The reason liquids and gases are poor thermal conductors compared to solids is spacing. Their molecules are farther apart, so collisions happen less frequently and energy transfer is slower. Water and air both conduct heat poorly through this mechanism alone, which is why still air trapped in insulation or a double-paned window is such an effective thermal barrier.
Thermal vs. Electrical Conduction
The word “conduction” covers two related but distinct types of energy transfer. Thermal conduction moves heat energy from hot regions to cold ones. Electrical conduction moves charge from one point to another under the influence of a voltage. Both rely on many of the same physical carriers, particularly free electrons in metals, but they can also diverge. Diamond, for instance, is one of the best thermal conductors in existence thanks to its rigid, highly ordered crystal lattice that transmits phonons efficiently, yet it conducts almost no electricity because it has virtually no free electrons.
In semiconductors, both electrons and “holes” carry charge. A hole is simply the empty space left behind when an electron breaks free from its atom. It behaves like a positive charge moving through the material. Depending on how the semiconductor is engineered, either electrons or holes can be the dominant carrier. In n-type semiconductors, free electrons do most of the work. In p-type semiconductors, holes are the majority carriers. Both types contribute to thermal conduction as well, though phonons still carry most of the heat in these materials.
What Governs the Rate of Transfer
The rate of heat conduction through any material follows a straightforward relationship described by Fourier’s Law. The heat flowing through a material equals its thermal conductivity multiplied by the surface area and the temperature difference, divided by the thickness. In practical terms, this means three things control how fast conduction happens: how conductive the material is, how large the contact area is, and how steep the temperature difference is across the material.
Thermal conductivity (the “k” value in Fourier’s Law) is the material property that captures all the microscopic activity described above.
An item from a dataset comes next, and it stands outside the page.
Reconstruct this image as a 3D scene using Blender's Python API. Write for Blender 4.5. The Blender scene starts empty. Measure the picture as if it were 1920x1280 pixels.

Copper has a high k because free electrons shuttle energy quickly. Foam insulation has a low k because it traps pockets of air with few molecular collisions. Heat always flows from hot to cold regions, moving against the temperature gradient until equilibrium is reached.
Why Materials Change Conductivity During Phase Transitions
When a material melts, freezes, or otherwise changes phase, its thermal conductivity can shift dramatically. The orderly lattice that efficiently transmits phonons in a solid becomes disordered in a liquid, scattering vibrations and reducing thermal transport. Research on materials like copper selenide and silver sulfide has shown that during a phase transition, thermal diffusivity (how quickly heat spreads) drops abnormally below its true value. This happens because the material is absorbing extra energy to fuel the phase change itself rather than simply passing it along. Engineers working with phase-change materials in electronics cooling take advantage of this: the material absorbs a large amount of heat as it melts, acting as a thermal buffer that keeps components cool during power spikes.